In December 2017 my husband, myself, and the remaining cadre of Mattermarkers who remained moved to Denver as renters and “short-timers”. Given how we started out, I didn’t put odds on staying long. We started out fresh from California in the middle of winter, as part of an acquisition capping off a long M&A process that had left me pretty burned out. We hadn’t planned to move, but it was what we needed to do to close the deal so we did it. Alighting on a new city in the midst of the holiday season, we didn’t have our support network built up over the past 10 years (basically my entire adult life) in the Bay Area, let alone the right clothes to weather the initial shock of change.

After spending years building something that’s no longer yours, especially if as in my case you have nothing (at least economically) to show for it, can raise questions about whether it was worth building at all. I spent 5.5 years, from early 2012 to mid 2018, on the Referly/Mattermark/FullContact rollercoaster with an average annual salary of $120K and net negative personal savings rate. In the sale of Mattermark, the purchase price did not clear the amount invested by preferred shareholders and common stock (including all the founders and employees) was wiped out. There was no success fee for completing the deal, just my honor and self esteem + a job offer at the acquirer with a relocation bonus.

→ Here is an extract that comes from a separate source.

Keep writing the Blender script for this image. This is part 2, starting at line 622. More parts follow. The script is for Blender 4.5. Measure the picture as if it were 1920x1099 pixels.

I’m not complaining (and doing the deal was ultimately my choice and the best option available to the company), just laying it out in a bit more detail because sometimes I think people try to leave things vague to create an aura of mystery when founders have these types of exits. Despite all the work I’d done to separate my identity from my role as startup CEO, I felt quite shitty about this outcome… and it took a lot longer to work through those feelings than I could have predicted.